Vehicle Paperwork

Carnet

Not the camping kind but vehicle carnets. It is basically a promise that you won't dump your rusty heap of scrap in their country. It's a pretty solid promise on your part because you either coughed up a bond equal to several times the market value of your car or you have paid some kind of insurance policy.

There are a few kinds but they all follow the same basic principle. You have three documents per-carnet "page". When you enter a country, you get stamps and signatures and whatever on all three but the bottom one is torn off and kept by the customs guys. When you leave the country the remaining two are stamped and signed and the second document is torn off.

We now have the situation where the country in question has evidence you brought your vehicle into the country and that you took it back out. You have evidence of both as well so that if there is any paperwork lost at either border you can point at your stamped and signed copies. Nobody has any complaints.

FIA Carnets

Yes, FIA as in Formula 1.

A whole heap of countries' automobile associations have gotten together an agreed on a carnet system where the bond is posted in your home country and you get a yellow booklet of stamps which are managed as you travel through countries on your trip.

You'll see all the truck drivers thrusting them through customs official's windows with disdain on both parts.

If a country you're going through uses this system then you must have these carnets or you must be prepared to drop the equivalent amount of hard currency into the hands of the local customs officials and hope that there's a similar amount waiting for you when you leave.

The costs of the carnet can be quite high. Egypt is easily the worst and want a bond to the tune of 800% of the value of your vehicle. Ouch!

In the UK, we have to go through the RAC. You have the choice of coughing up the full bond or you can buy some insurance to cover the bond with a slight complication. You actually pay twice the real cost but will be refunded half your money when you send the collection of double-stamped carnet documents back to them.

Other Multi-country Carnets

The West African countries have their own multi-country carnet system. I don't know much about it. I guess it works pretty much like the FIA system.

Per-country Carnets

Most countries, however, operate a temporary carnet system. That is you purchase at the border a carnet that lasts for several weeks or months for waves finger in wind $50.

Warning

Having the paperwork that says you removed the vehicle from a country is only of any use to you if you still have it to prove your point when you return through a country. So don't go tossing that document to the breeze asap.
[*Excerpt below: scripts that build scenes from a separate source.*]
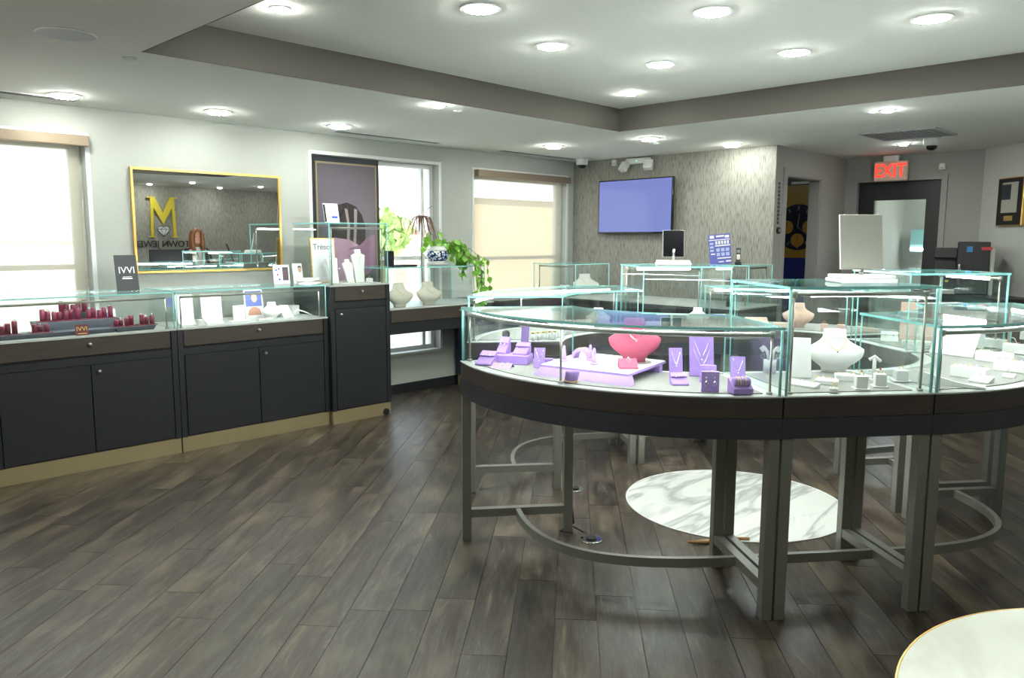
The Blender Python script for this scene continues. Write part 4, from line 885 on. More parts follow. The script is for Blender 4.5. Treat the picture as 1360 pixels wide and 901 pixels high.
# ================================================================== NEAR STRAIGHT TALL SHOWCASE (white)
p = ZP(1022, 495); t = thing('earring_tree', 'white two-armed earring holder on a round block, left side of the tall case', 'earring stand', p, F(p))
MB().cyl((0, 0), .030, 0, .062, 28).build('block', M['whites'], t, bevel=0)
for s in (-1, 1):
    MB().tube([(s*.006, 0, .06), (s*.014, -.004, .10), (s*.028, -.010, .125)], [.010, .008, .005], 8).build('arm', M['whites'], t)
    B(-.012, .012, -.003, .003, -.012, .012, T=Tm((s*.034, -.016, .116), ry=s*.7)).build('arm_tip', M['whites'], t)
    MB().tube([(s*.034+.008*math.cos(k*PI/6), -.020, .082+.011*math.sin(k*PI/6)) for k in range(12)], .0018, 5, True).build('earring', M['silver'], t)
p = ZP(1062, 502); board('tall white tapered easel with red stone pendants in the tall case', p, F(p, .05), .10, .185, 'whites', lean=.12, taper=.82, neck=None)
p = ZP(1107, 494); bust('large white necklace bust with a green stone pendant in the tall case', p, F(p, .22), .205, 'whites', w=1.02, neck='gold', pend='green')
p = ZP(1065, 513); tray('long low white tray lying at the front left of the tall case', p, F(p, -.55), .15, .04, .010, 'whites', 3, slope=.012)
p = ZP(1098, 510); tray('white slotted ring tray before the white bust', p, F(p, -.05), .095, .075, .020, 'whites', 4)
p = ZP(1123, 505); tray('white ring tray with yellow stone rings right of the slotted tray', p, F(p, .1), .09, .075, .026, 'whites', 3)
p = ZP(1107, 521); cube('tiny plain white block at the very front of the tall case', p, F(p), .034, 'whites', 'gold', plate=False, h=.018)
p = ZP(1143, 517); cube('white ring cube with a red stone, left of the pair', p, F(p, .25), .046, 'whites', 'ruby', h=.058)
p = ZP(1168, 514); cube('white ring cube with a red stone, right of the pair', p, F(p, .25), .046, 'whites', 'ruby', h=.058)
p = ZP(1160, 505); t = thing('earring_post', 'slim white T-shaped earring post behind the ring cubes', 'earring stand', p, F(p)); MB().cyl((0, 0), .008, 0, .105, 12).build('post', M['whites'], t); MB().tube([(-.022, -.005, .092), (0, 0, .108), (.026, -.006, .088)], .008, 8).build('crossarm', M['whites'], t); MB().cyl((0, 0), .018, 0, .005, 16).build('foot', M['whites'], t)
p = ZP(1196, 506, ZD+.0045); cube('white ring cube near the right glass of the tall case', p, F(p, .3), .055, 'whites', 'silver', h=.05)

# ================================================================== NEAR RIGHT SHOWCASE (white trays)
p = ZP(1262, 472); board('big white sloping display panel at the left end of the right curved case', p, F(p, -.5), .24, .27, 'whites', neck=None, lean=.45)
p = ZP(1263, 512); t = thing('curved_riser', 'long white curved riser along the front glass of the right case', 'riser', p, F(p, .0)); MB().side([(-.02, 0), (.02, 0), (.02, .01), (-.02, .006)], -.13, .13).build('shelf', M['whites'], t); MB().extr([(-.13, 0), (.13, 0), (.125, .006), (.02, .020), (-.08, .045), (-.13, .060)], -.03, -.02).build('lip', M['whites'], t)
specs = [(1287, 502, .155, .045, .050, -.40, 'thick white ring bar nearest the tall case in the right case'), (1320, 481, .17, .045, .052, -.40, 'thick white ring bar second from left in the right case'),
 (1345, 494, .16, .045, .050, -.40, 'thick white ring bar at the frame edge, middle row of the right case'), (1318, 462, .15, .045, .052, -.35, 'thick white ring bar in the back row, left one'),
 (1352, 470, .15, .045, .052, -.35, 'thick white ring bar in the back row at the frame edge'), (1372, 452, .14, .045, .05, -.3, 'thick white ring bar farthest back at the frame edge')]
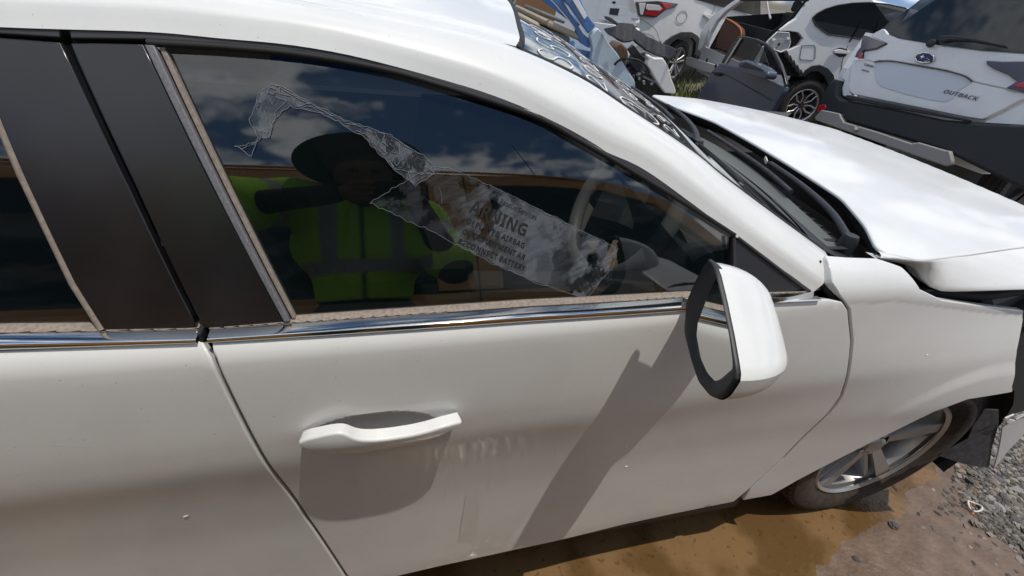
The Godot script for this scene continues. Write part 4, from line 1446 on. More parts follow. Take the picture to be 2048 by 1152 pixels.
func sedan_roof(car: Node3D) -> void:
	var a := PackedVector3Array([house(-0.95, 1.258, 0.004), house(-0.6, 1.280, 0.004)])
	for q in pts2("railA"):
		a.append(house(q.x, q.y, 0.004))
	a.append(house(0.785, 0.966, 0.004))
	var b := PackedVector3Array()
	for q in [[-0.95, 1.258], [-0.6, 1.280], [-0.373, 1.2888], [-0.175, 1.2963], [-0.003, 1.286]]:
		b.append(house(q[0], q[1]) + Vector3(0.0, 0.022, -0.080))
	b.append(house(0.10, 1.270) + Vector3(0.015, 0.032, -0.085))
	b.append_array(pts3("railB"))
	var n := 90
	var ra := along(a, n)
	var rb := along(b, n)
	var rows := []
	for s in [[0.0, -0.012, 0.012], [0.0, -0.002, 0.002], [0.03, 0.005, -0.001], [0.12, 0.0095, 0.0], [0.3, 0.014, 0.0], [0.5, 0.0155, 0.0], [0.7, 0.013, 0.0], [0.88, 0.007, 0.0], [0.97, 0.0015, 0.0], [1.0, -0.004, 0.0]]:
		var r := PackedVector3Array()
		for i in n:
			var d := (rb[i] - ra[i]).normalized()
			var tg := (ra[mini(i + 1, n - 1)] - ra[maxi(i - 1, 0)]).normalized()
			var nn := tg.cross(d).normalized()
			if nn.y < 0:
				nn = -nn
			r.append(ra[i].lerp(rb[i], s[0]) + nn * s[1] - d * s[2])
		rows.append(r)
	var rail := P(car, "roof_pillar_rail", loft(rows, 1.0), M["white_paint"])
	var mb := MB.new()
	var capr := []
	for r in rows:
		capr.append(r[n - 1])
	mb.flat(capr, Vector3(1, -0.4, 0))
	P(rail, "pillar_foot", mb, M["white_edge"])
	# black rubber along the gutter under the rail
	var g := PackedVector3Array()
	for q in a:
		g.append(q + Vector3(0, -0.0035, -0.006))
	P(rail, "gutter_rubber", tube(along(g, 80), 0.004, 6), M["deep_black"])
	# roof skin
	var z0 := -0.274
	var near := v3([-0.95, 1.283, -0.300, -0.6, 1.304, -0.300, -0.373, 1.3125, -0.296, -0.1, 1.312, -0.284, 0.08, 1.302, -0.276, 0.190, 1.291, -0.274])
	var fold := v3([-0.95, 1.296, -0.36, -0.6, 1.317, -0.36, -0.373, 1.325, -0.36, -0.1, 1.325, -0.355, 0.09, 1.315, -0.35, 0.214, 1.302, -0.36])
	var mid := v3([-0.95, 1.325, -0.80, -0.6, 1.345, -0.80, -0.373, 1.353, -0.80, -0.1, 1.352, -0.80, 0.13, 1.340, -0.80, 0.276, 1.323, -0.80])
	var rr := [near, fold, mid]
	for r in [fold, near]:
		var f := PackedVector3Array()
		for q in r:
			f.append(Vector3(q.x, q.y, -1.6 - q.z))
		rr.append(f)
	var roof := P(car, "roof", spline_loft(rr, 50, 50, 1.0), M["white_paint"])
	var fe := PackedVector3Array()
	for r in rr:
		fe.append(r[r.size() - 1] + Vector3(0.004, -0.004, 0))
	P(roof, "front_edge_seal", tube(along(fe, 40), 0.006, 6), M["rubber"])
	var gut := PackedVector3Array()
	for q in near:
		gut.append(q + Vector3(0, -0.003, 0.004))
	P(roof, "roof_ditch", tube(along(gut, 40), 0.004, 6), M["black_trim"])
	# headliner, so that no light comes in
	mb = spline_loft([v3([-0.95, 1.26, -0.32, 0.15, 1.27, -0.31]), v3([-0.95, 1.30, -0.8, 0.22, 1.29, -0.8]), v3([-0.95, 1.26, -1.28, 0.15, 1.27, -1.29])], 12, 12, 1.0)
	P(roof, "headliner", mb, M["interior_black"])
	# far pillar
	var fa := PackedVector3Array()
	for q in pts3("railB"):
		fa.append(Vector3(q.x, q.y, -1.6 - q.z - 0.03))
	P(car, "far_pillar", tube(along(fa, 20), 0.035, 8), M["white_paint"])


const GLYPH := {
	"S": [[0.85, 0.9, 0.5, 1.0, 0.15, 0.85, 0.2, 0.6, 0.7, 0.45, 0.85, 0.2, 0.5, 0.0, 0.05, 0.1]],
	"e": [[0.1, 0.32, 0.75, 0.35, 0.6, 0.6, 0.25, 0.55, 0.1, 0.2, 0.4, 0.0, 0.85, 0.15]],
	"a": [[0.8, 0.55, 0.35, 0.6, 0.1, 0.3, 0.3, 0.0, 0.7, 0.2, 0.8, 0.55, 0.8, 0.1, 1.0, 0.0]],
	"5": [[0.85, 1.0, 0.3, 1.0, 0.2, 0.55, 0.6, 0.6, 0.85, 0.3, 0.55, 0.0, 0.1, 0.1]],
	"9": [[0.8, 0.75, 0.5, 1.0, 0.15, 0.8, 0.35, 0.5, 0.8, 0.7, 0.75, 0.3, 0.5, 0.0]],
	"2": [[0.1, 0.8, 0.45, 1.0, 0.8, 0.75, 0.4, 0.3, 0.05, 0.0, 0.95, 0.05]],
	"0": [[0.5, 1.0, 0.15, 0.7, 0.2, 0.2, 0.5, 0.0, 0.85, 0.3, 0.8, 0.8, 0.5, 1.0]],
	"4": [[0.45, 1.0, 0.1, 0.4, 0.9, 0.45], [0.75, 0.9, 0.6, 0.0]],
	"1": [[0.3, 0.8, 0.55, 1.0, 0.5, 0.0]],
	"6": [[0.75, 0.95, 0.3, 0.7, 0.15, 0.25, 0.45, 0.0, 0.8, 0.2, 0.6, 0.5, 0.2, 0.35]],
	"N": [[0.1, 0.0, 0.2, 1.0, 0.75, 0.05, 0.9, 1.0]],
	"I": [[0.5, 1.0, 0.45, 0.0]],
	"A": [[0.05, 0.0, 0.5, 1.0, 0.9, 0.0], [0.2, 0.35, 0.8, 0.38]],
	"B": [[0.15, 0.0, 0.2, 1.0, 0.7, 0.85, 0.25, 0.55, 0.8, 0.35, 0.6, 0.02, 0.15, 0.0]],
	"u": [[0.15, 0.6, 0.2, 0.1, 0.5, 0.0, 0.8, 0.3, 0.85, 0.6, 0.9, 0.0]],
	"l": [[0.4, 1.0, 0.45, 0.0]],
	"t": [[0.5, 0.9, 0.5, 0.1, 0.75, 0.0], [0.2, 0.6, 0.85, 0.62]],
	"i": [[0.5, 0.6, 0.5, 0.0]],
	"m": [[0.1, 0.0, 0.15, 0.6, 0.4, 0.5, 0.45, 0.0, 0.5, 0.55, 0.75, 0.55, 0.85, 0.0]],
	"O": [[0.5, 1.0, 0.0, 0.8, -0.15, 0.3, 0.2, -0.1, 0.75, -0.05, 1.05, 0.4, 0.9, 0.85, 0.5, 1.0]],
}


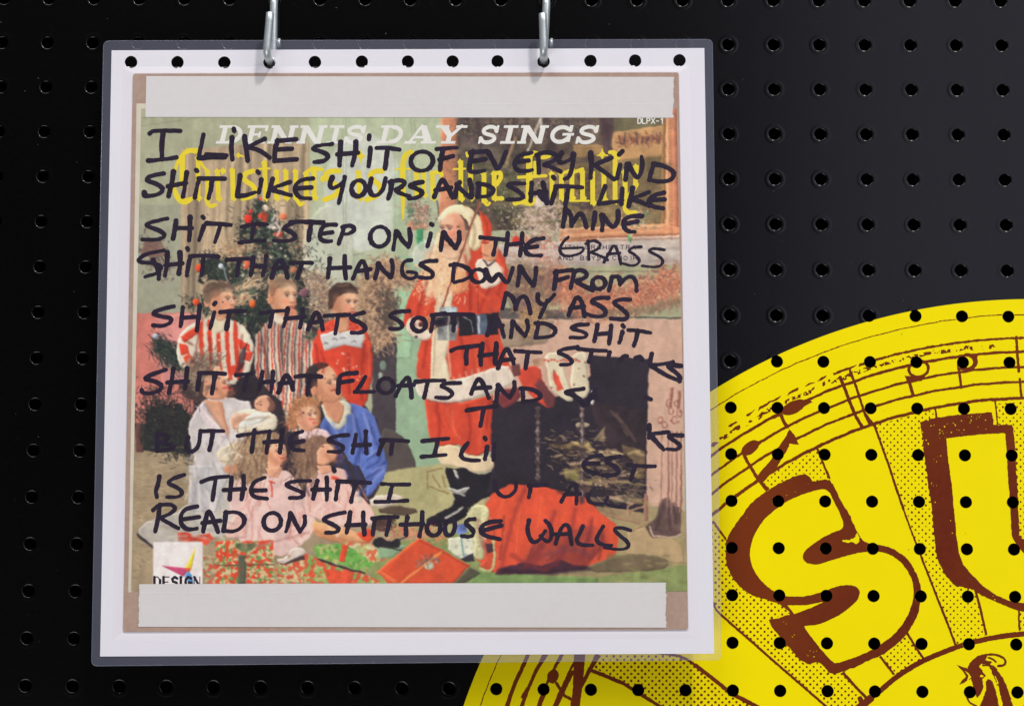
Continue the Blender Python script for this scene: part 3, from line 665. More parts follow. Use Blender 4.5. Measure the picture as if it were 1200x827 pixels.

I'm not sure what you can do, if anything, vis-a-vis the FIA carnets which you have to return to the RAC to get your money back. Presumably, as it's a big international system, if a country has lost some paperwork and is bitching that you've dumped the vehicle in their country on a previous visit (despite having clearly just arrived in/on it from another) you'll have to get them to phone the RAC and they can rummage through their records.